We caught up with the brilliant and insightful Brett Schaberg a few weeks ago and have shared our conversation below.
Brett, looking forward to hearing all of your stories today. Learning the craft is often a unique journey from every creative – we’d love to hear about your journey and if knowing what you know now, you would have done anything differently to speed up the learning process.
To perhaps fall into a cliche answer, the work of learning the craft of acting, or any artform for that matter, is a continuous one. The journey to my current understanding of acting has been a fairly long road, filled with plenty of speed bumps and wrong turns. It has been a gradual realization that the best art we artists can make comes from the most vulnerable parts of ourselves. It requires engaging in relationship with the person or persons across from you. The ability to let go of “making choices” and simply experience what is happening in any given moment. It requires honesty in life, and experiencing all the highs and lows involved in life, to bring characters to life on-screen or on the stage. As my wonderful acting coach, Alice Carter, says: “If you want to change your art, change your life. If you want to change your life, change your art.” This has impacted me greatly, and continues to do so as my journey goes on.

As always, we appreciate you sharing your insights and we’ve got a few more questions for you, but before we get to all of that can you take a minute to introduce yourself and give our readers some of your back background and context?
When it’s all said an done, I’m a boy from the Midwest (Michigan, to be exact) that fell in love with acting, at least my idea of what acting was at the time, and made my way to LA to follow that passion. I’ve done work mainly in TV in my time here, while continuing to work on the craft in weekly acting classes. I do also have a twin brother, who much like myself, has chosen this rollercoaster of an industry, and we wouldn’t have it any other way. I’ve been blessed to have opportunities to work with him and see him grow tremendously as an actor. What I most look forward to is the chance to bring an ever growing understanding of acting to future projects I work on, and most of all to do it with all the people I’ve met out here.

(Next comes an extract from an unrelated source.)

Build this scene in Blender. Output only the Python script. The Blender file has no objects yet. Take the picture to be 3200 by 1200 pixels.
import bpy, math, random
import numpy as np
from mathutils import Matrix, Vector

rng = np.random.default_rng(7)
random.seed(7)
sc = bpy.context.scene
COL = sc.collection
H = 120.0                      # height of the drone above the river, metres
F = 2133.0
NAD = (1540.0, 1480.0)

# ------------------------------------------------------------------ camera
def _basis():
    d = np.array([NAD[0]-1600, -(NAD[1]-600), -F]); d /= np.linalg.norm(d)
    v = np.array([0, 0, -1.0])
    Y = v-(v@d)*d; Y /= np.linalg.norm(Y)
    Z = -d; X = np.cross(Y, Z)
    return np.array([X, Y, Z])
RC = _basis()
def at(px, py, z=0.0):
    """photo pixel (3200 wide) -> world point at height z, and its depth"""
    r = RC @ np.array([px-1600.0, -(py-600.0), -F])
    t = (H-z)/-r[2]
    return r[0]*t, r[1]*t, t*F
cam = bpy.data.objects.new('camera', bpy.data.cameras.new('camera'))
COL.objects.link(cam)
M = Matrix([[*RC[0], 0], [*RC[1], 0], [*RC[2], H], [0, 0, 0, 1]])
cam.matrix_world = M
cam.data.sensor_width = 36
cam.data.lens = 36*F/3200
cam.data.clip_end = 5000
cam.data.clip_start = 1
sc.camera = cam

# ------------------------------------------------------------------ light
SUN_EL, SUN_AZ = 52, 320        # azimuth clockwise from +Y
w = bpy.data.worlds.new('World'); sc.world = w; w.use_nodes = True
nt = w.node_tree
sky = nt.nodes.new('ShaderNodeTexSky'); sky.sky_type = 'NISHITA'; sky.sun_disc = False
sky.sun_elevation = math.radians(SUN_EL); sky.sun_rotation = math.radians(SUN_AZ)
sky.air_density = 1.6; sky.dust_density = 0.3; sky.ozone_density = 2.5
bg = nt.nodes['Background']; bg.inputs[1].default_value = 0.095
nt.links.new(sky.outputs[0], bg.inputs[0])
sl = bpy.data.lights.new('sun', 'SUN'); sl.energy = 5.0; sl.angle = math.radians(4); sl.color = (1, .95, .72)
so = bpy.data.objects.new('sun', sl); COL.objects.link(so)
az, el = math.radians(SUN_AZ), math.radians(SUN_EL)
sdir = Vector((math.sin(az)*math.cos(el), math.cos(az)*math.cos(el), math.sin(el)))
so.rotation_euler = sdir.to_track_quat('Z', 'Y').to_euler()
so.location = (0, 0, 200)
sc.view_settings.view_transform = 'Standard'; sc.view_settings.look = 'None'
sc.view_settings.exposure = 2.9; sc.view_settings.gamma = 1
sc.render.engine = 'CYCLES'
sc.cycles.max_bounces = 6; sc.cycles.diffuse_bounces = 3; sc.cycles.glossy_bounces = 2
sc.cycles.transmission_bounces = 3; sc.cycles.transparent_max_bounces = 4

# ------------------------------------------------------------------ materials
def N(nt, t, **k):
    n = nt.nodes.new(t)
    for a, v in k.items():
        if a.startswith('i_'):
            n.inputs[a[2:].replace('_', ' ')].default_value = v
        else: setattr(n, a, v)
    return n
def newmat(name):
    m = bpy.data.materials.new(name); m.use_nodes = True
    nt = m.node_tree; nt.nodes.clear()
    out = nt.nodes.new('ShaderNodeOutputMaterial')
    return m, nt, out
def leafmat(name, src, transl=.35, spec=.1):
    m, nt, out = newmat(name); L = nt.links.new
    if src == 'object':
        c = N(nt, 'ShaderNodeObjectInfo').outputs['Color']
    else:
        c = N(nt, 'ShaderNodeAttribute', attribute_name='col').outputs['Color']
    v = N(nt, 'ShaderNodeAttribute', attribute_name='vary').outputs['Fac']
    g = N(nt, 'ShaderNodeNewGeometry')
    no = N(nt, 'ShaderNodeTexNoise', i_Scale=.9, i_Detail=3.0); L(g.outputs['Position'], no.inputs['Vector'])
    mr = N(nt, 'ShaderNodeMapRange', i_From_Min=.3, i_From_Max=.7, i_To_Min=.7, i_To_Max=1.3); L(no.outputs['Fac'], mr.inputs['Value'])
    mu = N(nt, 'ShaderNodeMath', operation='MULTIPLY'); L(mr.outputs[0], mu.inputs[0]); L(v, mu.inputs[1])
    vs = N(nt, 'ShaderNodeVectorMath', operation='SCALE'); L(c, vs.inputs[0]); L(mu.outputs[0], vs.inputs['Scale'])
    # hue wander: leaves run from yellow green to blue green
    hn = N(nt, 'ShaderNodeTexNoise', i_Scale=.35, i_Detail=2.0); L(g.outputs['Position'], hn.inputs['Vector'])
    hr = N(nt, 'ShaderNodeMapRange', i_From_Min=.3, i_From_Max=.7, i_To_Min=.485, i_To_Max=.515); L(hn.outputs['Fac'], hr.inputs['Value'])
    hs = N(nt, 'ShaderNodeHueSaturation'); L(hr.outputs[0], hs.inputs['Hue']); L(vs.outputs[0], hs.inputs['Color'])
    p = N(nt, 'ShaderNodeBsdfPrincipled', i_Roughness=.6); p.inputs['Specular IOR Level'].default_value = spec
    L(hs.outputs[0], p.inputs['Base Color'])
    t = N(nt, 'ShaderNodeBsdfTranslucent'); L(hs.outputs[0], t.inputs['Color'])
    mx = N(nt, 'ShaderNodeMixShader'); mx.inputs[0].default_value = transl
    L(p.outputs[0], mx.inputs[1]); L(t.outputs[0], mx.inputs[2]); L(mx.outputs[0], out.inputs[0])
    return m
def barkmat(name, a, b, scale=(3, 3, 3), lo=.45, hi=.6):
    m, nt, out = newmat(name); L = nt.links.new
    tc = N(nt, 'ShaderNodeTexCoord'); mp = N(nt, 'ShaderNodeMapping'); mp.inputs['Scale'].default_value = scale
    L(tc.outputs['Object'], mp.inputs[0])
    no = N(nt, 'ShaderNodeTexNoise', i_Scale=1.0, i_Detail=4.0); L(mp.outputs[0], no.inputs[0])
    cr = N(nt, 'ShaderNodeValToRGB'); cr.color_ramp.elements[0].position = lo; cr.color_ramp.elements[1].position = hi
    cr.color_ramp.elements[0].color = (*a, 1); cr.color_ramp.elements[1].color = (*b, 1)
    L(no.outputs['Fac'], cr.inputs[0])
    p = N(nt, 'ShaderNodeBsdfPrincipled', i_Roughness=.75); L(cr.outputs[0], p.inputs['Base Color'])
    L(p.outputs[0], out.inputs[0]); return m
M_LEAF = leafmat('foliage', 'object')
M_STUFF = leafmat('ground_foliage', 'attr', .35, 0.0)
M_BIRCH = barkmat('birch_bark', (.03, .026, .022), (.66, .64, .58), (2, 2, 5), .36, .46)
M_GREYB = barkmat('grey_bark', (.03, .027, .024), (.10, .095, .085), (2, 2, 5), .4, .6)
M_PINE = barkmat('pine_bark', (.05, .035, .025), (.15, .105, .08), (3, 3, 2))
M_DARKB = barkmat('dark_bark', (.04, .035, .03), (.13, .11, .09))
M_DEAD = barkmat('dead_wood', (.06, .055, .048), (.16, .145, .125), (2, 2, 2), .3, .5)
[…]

What’s a lesson you had to unlearn and what’s the backstory?
One of the worst habits I had developed from my time attending school for acting and moving to LA was an idea that I had to present and idea of how something is meant to look. For instance, in a scene where a character is meant to get emotional or have an outburst of anger, I would approach it with this notion of showing the audience what being emotional or angry looks like. Along these same lines is the belief that there’s a way to do something right, or to perfect something before letting the cameras roll. To loosely quote my acting coaches mentor, Roy London: “Trying to be the right thing while the camera is running is great. But having figured it out?… I promise you, does not a star make.”

What do you think is the goal or mission that drives your creative journey?
Again, at risk of sounding pretentious, it’s simply to make great art and to do it with people I respect, admire, and love.